It sold out in 24 hours. Not a headline act, not a secret gig, but a climate briefing. Brighton is paying attention.
On Thursday 23 April, Komedia Picturehouse will host a community screening of the People’s Emergency Briefing, a new film cutting through the noise around the UK’s climate and nature crisis. What’s striking isn’t just the subject matter, but the response: overwhelming demand has already pushed organisers to open a larger screen, with additional community screenings now in the works.
Hosted by B Local Brighton, the event is part of a nationwide rollout designed to bring urgent, evidence-based climate information out of Westminster and into local rooms. The film itself builds on the National Emergency Briefing held in late 2025, translating expert insight into something grounded, accessible and crucially actionable.

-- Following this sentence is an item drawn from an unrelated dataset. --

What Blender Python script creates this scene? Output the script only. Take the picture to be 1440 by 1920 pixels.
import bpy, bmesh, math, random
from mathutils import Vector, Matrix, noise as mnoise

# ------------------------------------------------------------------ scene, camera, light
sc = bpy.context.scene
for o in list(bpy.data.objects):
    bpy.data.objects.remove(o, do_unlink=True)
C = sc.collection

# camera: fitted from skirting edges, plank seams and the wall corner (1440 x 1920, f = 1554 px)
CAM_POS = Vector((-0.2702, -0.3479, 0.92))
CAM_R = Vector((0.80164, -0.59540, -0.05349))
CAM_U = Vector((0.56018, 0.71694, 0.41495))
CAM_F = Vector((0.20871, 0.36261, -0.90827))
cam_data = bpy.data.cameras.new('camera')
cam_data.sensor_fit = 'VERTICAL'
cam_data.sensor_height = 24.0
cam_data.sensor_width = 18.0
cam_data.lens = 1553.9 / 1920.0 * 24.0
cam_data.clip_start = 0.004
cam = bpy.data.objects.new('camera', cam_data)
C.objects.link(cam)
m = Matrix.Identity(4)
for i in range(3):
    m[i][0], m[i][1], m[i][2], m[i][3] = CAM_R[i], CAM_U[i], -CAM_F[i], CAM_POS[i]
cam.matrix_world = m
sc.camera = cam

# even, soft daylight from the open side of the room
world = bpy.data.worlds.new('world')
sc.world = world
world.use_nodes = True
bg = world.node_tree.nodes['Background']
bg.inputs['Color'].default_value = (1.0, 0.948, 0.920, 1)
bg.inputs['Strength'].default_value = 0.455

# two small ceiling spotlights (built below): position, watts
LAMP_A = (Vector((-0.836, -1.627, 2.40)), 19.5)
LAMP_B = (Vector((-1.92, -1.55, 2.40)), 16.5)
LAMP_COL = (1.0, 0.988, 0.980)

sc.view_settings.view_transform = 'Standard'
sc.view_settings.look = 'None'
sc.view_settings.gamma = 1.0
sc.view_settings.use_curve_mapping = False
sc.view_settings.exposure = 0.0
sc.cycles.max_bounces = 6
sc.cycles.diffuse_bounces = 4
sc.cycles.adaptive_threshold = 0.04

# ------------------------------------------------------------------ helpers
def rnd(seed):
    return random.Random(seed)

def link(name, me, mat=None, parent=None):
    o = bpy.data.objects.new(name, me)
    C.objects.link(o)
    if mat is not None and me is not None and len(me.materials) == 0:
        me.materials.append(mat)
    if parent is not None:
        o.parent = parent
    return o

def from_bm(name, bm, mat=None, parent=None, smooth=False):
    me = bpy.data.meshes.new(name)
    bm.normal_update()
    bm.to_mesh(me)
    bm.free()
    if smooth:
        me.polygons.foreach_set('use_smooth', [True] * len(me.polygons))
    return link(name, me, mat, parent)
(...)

Featuring voices including Chris Packham, Deborah Meaden and Jennifer Saunders alongside nine leading scientists, the briefing doesn’t soften its message. It tackles extreme weather, food security, public health, cost of living and biodiversity loss head-on, connecting national data to everyday life in cities like Brighton.
But this isn’t framed as a passive viewing experience. The 45-minute film is followed by a facilitated community discussion, an open space to reflect on what the information means locally, and what action might look like on a city level. Brighton and Hove’s MPs and councillors have been invited, positioning the evening as something closer to a civic forum than a traditional screening.
That intention feels deliberate. Organisers have been clear: this isn’t about preaching to the already converted. The format has been designed to draw in people who might not typically attend a climate event, and the early response suggests it’s working.
There’s also something quietly powerful about the setting. Independent cinemas like Komedia have long been cultural meeting points, but here it becomes something more, a space where information, community and accountability intersect in real time.
Tickets are free, but currently booked out, with organisers encouraging people to join the waitlist as capacity expands. If Brighton is anything to go by, appetite for these kinds of conversations is only growing.
In a media landscape saturated with headlines and half-attention, the People’s Emergency Briefing offers something different: time to sit, absorb, and then respond together.